If there's one thing I love being able to do on my home network, it's resolving host names.
Traditionally Windows, macOS and Linux have never really spoken the same language and without a DHCP+DNS server it becomes difficult to track what hosts have which IP addresses.
RFC 6762 defines the .local
top-level domain for link-local addressing via multicast DNS - the general term for what Apple call "Bonjour".
macOS supports this natively. Windows either does natively, or does once iTunes is installed - I haven't tested without iTunes, but all my PCs have iTunes so it really doesn't matter to me. Even my NAS supports it.

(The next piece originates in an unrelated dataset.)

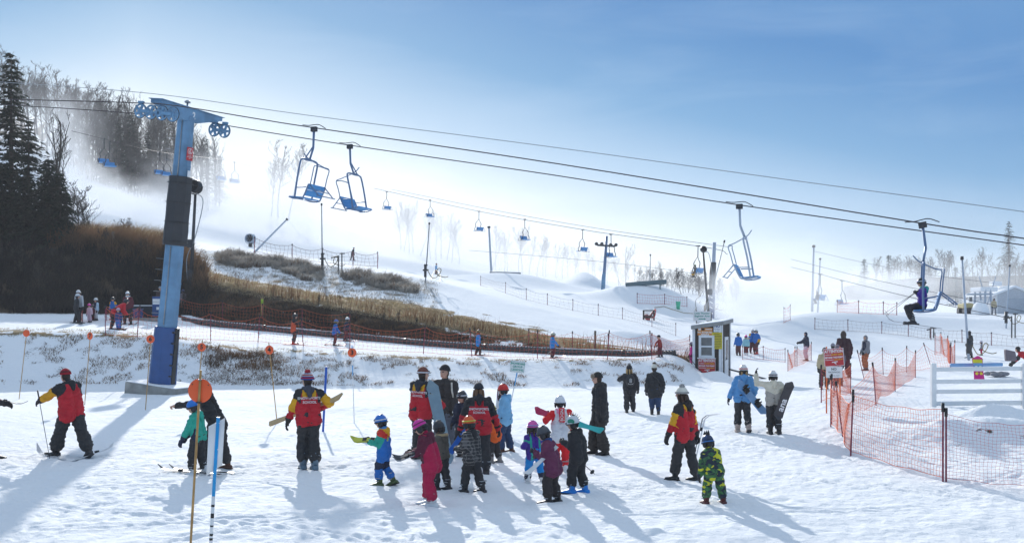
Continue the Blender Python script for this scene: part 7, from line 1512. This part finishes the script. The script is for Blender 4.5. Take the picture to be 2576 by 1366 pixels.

I recently installed Ubuntu Server on my new NUC and it turns out that you can get the same support on Linux via Avahi, a free and open-source implementation of mDNS/DNS-SD.
I wanted to get Ubuntu to:
- Respond to mDNS queries for
<hostname>.local
- Be able to query other hosts on the network via
<hostname>.local
It turns out all you have to do on a Debian-based OS is:
sudo apt install avahi-daemon
After installing Avahi, I can do two-way mDNS lookup. For example:
[12:25pm yaakov@Eadu:~] ssh coruscant.local ping Eadu.local
PING Eadu.local (192.168.0.12) 56(84) bytes of data.
64 bytes from 192.168.0.12 (192.168.0.12): icmp_seq=1 ttl=64 time=1.08 ms
64 bytes from 192.168.0.12 (192.168.0.12): icmp_seq=2 ttl=64 time=3.01 ms
^C
[12:25pm yaakov@Eadu:~]
Here my MacBook, Eadu
, managed to resolve coruscant.local
(the Ubuntu machine), which in turn resolved Eadu.local
and send ICMP ping packets to the MacBook.
Easy peasy, and no DNS management required.